Scene modeling code data:
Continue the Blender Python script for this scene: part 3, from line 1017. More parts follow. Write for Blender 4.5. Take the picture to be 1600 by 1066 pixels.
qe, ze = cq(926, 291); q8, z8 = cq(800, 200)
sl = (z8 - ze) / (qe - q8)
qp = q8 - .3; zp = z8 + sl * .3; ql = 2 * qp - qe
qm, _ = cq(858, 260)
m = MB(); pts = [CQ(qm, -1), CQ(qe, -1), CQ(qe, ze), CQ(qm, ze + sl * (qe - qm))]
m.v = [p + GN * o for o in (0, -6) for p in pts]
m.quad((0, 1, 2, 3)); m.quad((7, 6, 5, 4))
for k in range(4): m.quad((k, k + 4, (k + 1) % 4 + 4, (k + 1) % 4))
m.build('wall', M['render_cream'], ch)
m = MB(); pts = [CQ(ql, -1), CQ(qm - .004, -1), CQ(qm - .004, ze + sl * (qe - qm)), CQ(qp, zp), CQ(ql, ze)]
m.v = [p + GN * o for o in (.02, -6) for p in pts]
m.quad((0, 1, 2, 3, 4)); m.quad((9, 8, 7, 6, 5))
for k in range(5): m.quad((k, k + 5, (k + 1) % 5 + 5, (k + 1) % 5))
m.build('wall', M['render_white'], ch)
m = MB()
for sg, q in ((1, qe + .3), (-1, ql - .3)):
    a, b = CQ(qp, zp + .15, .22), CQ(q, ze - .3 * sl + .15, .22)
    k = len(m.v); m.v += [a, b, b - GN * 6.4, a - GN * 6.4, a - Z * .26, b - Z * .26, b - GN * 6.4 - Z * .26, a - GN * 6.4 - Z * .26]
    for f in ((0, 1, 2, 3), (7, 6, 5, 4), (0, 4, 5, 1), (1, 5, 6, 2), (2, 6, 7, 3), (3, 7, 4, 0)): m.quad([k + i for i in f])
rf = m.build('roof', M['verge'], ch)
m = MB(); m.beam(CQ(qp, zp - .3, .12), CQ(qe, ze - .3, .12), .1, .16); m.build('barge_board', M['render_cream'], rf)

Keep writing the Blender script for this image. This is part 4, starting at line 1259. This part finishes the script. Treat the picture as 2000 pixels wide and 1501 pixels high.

Exercise task: All lines that include "part" are to be gathered and copied.

Solution:
Continue the Blender Python script for this scene: part 3, from line 1017. More parts follow. Write for Blender 4.5. Take the picture to be 1600 by 1066 pixels.
Keep writing the Blender script for this image. This is part 4, starting at line 1259. This part finishes the script. Treat the picture as 2000 pixels wide and 1501 pixels high.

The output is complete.